Es wird auch höchste Zeit. In seiner Einleitung weist Alex Demirovic, der Herausgeber des Bandes, der auf einer Tagung der Rosa-Luxemburg-Stiftung fußt, auf die Erosionstendenzen der Institutionen der repräsentativen Demokratie hin: Unternehmen wirken direkt auf Gesetzgebungsprozesse ein, Politiker erweisen sich als korrupt, Rechte werden stärker, Polizeiapparate werden ausgebaut, und »die Überwachung durchdringt feingliedrig das gesellschaftliche Leben und den individuellen All- tag«. Regierungspolitik scheint nur noch dafür da zu sein, den Unternehmen ihre Standorte zu sichern mit »neuen autoritären Praktiken (…) und populistischen Allianzen«.
Für den Betriebswirtschaftler Heinz Bierbaum zielt Wirtschaftsdemokratie »auf politische Steuerung der Wirtschaft«. Dabei spiele die Eigentumsfrage eine zentrale Rolle. Wer davon absieht, verliert sich in den »Fallwinden« des »Krisenkorporatismus«, wie es Detje und Sauer ausdrücken.
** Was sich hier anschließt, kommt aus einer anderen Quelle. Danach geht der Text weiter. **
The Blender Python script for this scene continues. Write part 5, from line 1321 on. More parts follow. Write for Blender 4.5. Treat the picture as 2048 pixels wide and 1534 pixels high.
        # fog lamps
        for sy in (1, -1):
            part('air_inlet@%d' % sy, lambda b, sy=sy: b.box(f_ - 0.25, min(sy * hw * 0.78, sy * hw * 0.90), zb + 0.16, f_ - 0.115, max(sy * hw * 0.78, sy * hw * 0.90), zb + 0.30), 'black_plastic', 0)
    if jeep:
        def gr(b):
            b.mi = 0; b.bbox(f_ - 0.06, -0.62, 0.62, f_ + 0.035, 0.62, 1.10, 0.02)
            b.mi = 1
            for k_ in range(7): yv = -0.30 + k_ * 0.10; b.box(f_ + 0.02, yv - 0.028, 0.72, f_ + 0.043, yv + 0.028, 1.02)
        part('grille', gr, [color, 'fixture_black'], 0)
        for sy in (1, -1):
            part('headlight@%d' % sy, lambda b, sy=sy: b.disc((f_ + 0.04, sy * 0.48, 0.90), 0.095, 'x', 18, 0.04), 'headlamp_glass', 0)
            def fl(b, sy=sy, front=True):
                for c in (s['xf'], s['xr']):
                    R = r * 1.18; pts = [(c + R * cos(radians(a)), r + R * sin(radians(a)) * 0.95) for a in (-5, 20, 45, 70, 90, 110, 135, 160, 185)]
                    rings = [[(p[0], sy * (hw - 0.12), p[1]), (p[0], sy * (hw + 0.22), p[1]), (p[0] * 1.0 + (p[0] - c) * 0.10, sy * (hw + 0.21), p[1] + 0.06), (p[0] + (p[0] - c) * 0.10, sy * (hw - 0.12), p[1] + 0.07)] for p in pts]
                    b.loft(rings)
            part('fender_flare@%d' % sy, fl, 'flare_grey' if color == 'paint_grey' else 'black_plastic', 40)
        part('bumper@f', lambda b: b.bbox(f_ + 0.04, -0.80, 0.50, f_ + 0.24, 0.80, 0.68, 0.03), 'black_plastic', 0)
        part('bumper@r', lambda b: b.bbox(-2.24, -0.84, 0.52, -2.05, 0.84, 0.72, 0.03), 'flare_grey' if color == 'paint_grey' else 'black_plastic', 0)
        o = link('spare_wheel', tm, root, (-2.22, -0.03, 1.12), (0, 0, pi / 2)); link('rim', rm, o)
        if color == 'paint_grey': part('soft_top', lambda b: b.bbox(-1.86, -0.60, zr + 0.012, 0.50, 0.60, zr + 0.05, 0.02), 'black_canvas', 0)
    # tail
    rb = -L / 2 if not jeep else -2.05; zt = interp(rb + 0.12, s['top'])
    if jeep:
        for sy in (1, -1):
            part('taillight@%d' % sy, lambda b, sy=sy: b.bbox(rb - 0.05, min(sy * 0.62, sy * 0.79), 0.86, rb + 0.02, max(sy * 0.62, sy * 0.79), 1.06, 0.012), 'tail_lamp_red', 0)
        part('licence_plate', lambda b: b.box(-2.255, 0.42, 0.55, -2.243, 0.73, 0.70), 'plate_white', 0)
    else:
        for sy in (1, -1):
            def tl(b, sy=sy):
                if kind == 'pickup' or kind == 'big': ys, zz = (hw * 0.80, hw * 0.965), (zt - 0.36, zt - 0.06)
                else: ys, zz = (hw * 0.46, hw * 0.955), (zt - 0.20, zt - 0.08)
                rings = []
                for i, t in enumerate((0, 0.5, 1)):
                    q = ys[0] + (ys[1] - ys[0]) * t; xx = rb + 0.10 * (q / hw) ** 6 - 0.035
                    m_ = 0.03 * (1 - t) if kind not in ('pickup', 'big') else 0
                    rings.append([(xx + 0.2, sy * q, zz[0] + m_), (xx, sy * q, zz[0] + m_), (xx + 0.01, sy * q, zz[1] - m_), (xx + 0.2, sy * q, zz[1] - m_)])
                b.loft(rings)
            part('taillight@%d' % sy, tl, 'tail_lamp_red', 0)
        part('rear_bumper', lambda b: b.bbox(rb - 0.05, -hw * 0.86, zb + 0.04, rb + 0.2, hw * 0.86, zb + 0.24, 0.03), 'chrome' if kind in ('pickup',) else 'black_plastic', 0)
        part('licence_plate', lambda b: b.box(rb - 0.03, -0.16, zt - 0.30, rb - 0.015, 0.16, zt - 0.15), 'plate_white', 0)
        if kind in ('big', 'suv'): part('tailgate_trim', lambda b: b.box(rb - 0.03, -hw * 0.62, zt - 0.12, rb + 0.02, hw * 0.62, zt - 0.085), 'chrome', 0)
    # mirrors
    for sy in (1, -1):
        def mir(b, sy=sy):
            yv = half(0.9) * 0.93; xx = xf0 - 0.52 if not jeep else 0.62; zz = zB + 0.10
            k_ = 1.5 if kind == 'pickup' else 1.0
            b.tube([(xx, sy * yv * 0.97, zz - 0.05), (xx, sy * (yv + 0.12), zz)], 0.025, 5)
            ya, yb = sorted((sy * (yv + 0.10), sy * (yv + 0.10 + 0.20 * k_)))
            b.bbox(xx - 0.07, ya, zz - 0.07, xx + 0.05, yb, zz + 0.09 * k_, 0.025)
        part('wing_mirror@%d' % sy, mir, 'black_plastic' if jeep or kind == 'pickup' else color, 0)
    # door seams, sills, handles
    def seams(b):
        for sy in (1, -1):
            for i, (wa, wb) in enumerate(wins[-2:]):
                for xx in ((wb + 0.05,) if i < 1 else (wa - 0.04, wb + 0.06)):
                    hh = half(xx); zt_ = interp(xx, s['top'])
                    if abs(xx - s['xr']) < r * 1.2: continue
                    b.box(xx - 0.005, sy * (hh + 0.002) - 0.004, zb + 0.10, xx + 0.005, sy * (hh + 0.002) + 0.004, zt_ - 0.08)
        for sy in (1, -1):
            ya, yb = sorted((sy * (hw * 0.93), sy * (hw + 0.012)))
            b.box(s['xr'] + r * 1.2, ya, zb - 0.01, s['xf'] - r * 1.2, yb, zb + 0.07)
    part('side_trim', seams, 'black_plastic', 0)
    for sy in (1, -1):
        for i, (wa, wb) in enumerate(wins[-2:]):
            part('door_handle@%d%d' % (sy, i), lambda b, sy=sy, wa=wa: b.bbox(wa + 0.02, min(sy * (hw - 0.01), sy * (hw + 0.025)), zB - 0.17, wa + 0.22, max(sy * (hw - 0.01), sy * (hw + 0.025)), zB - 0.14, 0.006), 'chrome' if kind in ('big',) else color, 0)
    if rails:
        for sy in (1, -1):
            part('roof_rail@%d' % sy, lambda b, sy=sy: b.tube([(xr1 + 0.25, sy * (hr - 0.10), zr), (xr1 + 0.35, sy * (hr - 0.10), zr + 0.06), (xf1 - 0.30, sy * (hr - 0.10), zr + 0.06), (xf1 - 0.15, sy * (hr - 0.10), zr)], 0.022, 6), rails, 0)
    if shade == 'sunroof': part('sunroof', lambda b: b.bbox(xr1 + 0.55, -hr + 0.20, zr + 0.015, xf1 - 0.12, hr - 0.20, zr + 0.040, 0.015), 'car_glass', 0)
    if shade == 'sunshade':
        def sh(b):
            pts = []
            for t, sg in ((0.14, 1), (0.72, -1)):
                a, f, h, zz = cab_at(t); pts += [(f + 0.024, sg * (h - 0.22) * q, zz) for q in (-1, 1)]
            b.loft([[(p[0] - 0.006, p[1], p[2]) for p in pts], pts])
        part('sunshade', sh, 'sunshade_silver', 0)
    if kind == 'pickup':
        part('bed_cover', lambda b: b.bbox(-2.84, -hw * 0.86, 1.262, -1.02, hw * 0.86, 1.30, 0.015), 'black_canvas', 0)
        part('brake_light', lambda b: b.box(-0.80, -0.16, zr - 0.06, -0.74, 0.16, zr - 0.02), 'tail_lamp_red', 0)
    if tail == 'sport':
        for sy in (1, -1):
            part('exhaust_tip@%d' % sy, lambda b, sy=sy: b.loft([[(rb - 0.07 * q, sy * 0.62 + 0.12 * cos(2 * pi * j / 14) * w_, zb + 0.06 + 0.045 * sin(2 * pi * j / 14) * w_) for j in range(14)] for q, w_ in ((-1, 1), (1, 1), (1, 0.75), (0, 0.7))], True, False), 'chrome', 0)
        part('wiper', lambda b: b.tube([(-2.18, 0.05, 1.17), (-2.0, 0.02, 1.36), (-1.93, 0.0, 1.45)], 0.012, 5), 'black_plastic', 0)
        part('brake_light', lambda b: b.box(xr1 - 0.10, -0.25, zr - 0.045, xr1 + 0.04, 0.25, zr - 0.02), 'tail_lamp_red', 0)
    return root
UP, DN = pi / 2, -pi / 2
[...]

Bernd Riexinger, Co-Vorsitzender der Linkspartei, und seine Mitarbeiterin Lia Becker plädieren für »sozial-ökologische Wirtschaftsdemokratie und Infrastruktursozialismus«. Dabei knüpfen sie an das Konzept einer Wirtschaftsdemokratie an, das Ota Sik, ursprünglich der Wirtschaftstheoretiker des »Prager Frühlings«, Ende der 1970er Jahre entwickelt hat – als Alternative zu Kapitalismus und Planwirtschaft. Es geht einerseits um die Demokratisierung der Arbeit, die sich an den Bedürfnissen der Beschäftigten nach »selbstbestimmter Arbeit, nach Kooperation und Gestaltung« ausrichten soll, und andererseits um die »Rückeroberung, Aneignung und Ausweitung der öffentlichen Infrastruktur«, das heißt um Bildung, medizinische Versorgung, Mobilität und solare Energieversorgung. Dafür sei eine »radikale Umverteilung des Reichtums durch eine deutliche Besteuerung hoher Vermögen, Erbschaften und Unternehmerprofite notwendig«.
Tatsächlich gibt es praktische Erfahrungen mit wirtschaftsdemokratischen Konzepten. Die Johannesburger Soziologin Michelle Williams bilanziert transformative Politikansätze, die die Kommunistische Partei Indiens (Marxistisch) in den 90er Jahren in dem von der Partei regierten Bundesstaat Kerala erfolgreich entwickelte: Dezentralisierung der Verwaltung, Förderung basisdemokratischer Teilhabe und eine deliberative Wirtschaftspolitik. Für Williams war das »demokratischer Kommunismus«.
Ergänzend betrachtet der Zagreber Wirtschaftswissenschaftler Domagoj Mihaljevic die »Ruinen sozialistischer Modernisierung Jugoslawiens«. Bevor es im Bürgerkrieg auseinanderfiel, war das blockfreie Jugoslawien mit seinen Formen der Arbeiterselbstverwaltung besonders für Linksozialisten ein attraktives Modell für das, was sie sich unter einem »Dritten Weg« zwischen westlichem Kapitalismus und östlichem Realsozialismus vorstellten. Dieser Weg endete in der Schuldenfalle, mit der Folge zunehmend ethnisierter Verteilungskämpfe. Und doch könne man auf diesen historischen Erfahrungen, etwa dem Versuch jugoslawischer Ökonomen, die Wirtschaft nicht über den Plan, sondern über den Preis zu regulieren, durchaus aufbauen, meint Mihaljevic.
Den klassischen Avantgardebegriff hält er für gescheitert – mit der Pointe, dass man nicht darauf warten muss, wann die objektiven Bedingungen endlich einmal stimmen, um einzugreifen: »es gibt folgerichtig keinen falschen Moment für den Kampf«.